Sunday, August 2, 2009

Polish Pride: Mustard Edition

Yesterday, having done battle at Soulard Farmers Market, I stopped by a grocery store because I had forgotten to buy apples, and I was not up for a second round of battle with that unending knot of slow-moving people. There were also a few items I needed that cannot be found at the farmer's market: dryer sheets, Nutella, and mustard.

At the store, I was pleasantly surprised to spot a mustard with a Polish name on it: Kosciusko. I had no idea who this guy was, but I recognized the name as Polish, and that was good enough for me. My train of thought ran this way: "Wow, mustard made by a Polish guy. I'm Polish, and I like Polish things. I bet this Polish mustard is fabulously delicious."
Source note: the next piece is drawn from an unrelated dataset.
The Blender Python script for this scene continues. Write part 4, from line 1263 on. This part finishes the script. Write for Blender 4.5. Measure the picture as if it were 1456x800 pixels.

This morning, when I turned the little plastic barrel around, expecting to find that it had been made in Detroit's Polishtown (Hamtramck) or perhaps imported directly from Poland, I learned that it had been made by Plochman's, a company founded by a German emigre and originally based in Chicago. As best I can figure out from their website, they started making it in the mid-1990s.



So now I'm questioning my purchase logic. Was it really Polish pride that made me buy that mustard? The lure of the familiar? The more I think about it, the more ridiculous it becomes: I am not a fresh-from-Poland emigre desperate for the flavors of home. I am the great-granddaughter of an immigrant who has been to Poland exactly once -- and spoke the language so badly that I ordered, with great confidence, a mountain of pierogi.

That Kosciusko guy, by the way? Not a mustard-maker, not involved in any sort of food-related industry. He was an 18th-century military commander in his native Poland and the fledgling United States. Fortified Philadelphia in 1776, built a bunch of forts along the Canadian border, went home to defend Poland from the Russians in 1789. Didn't know a damn thing about mustard.

Those Germans, though, they know from mustard. I bet this German mustard is going to be fabulously delicious on my turkey sandwich.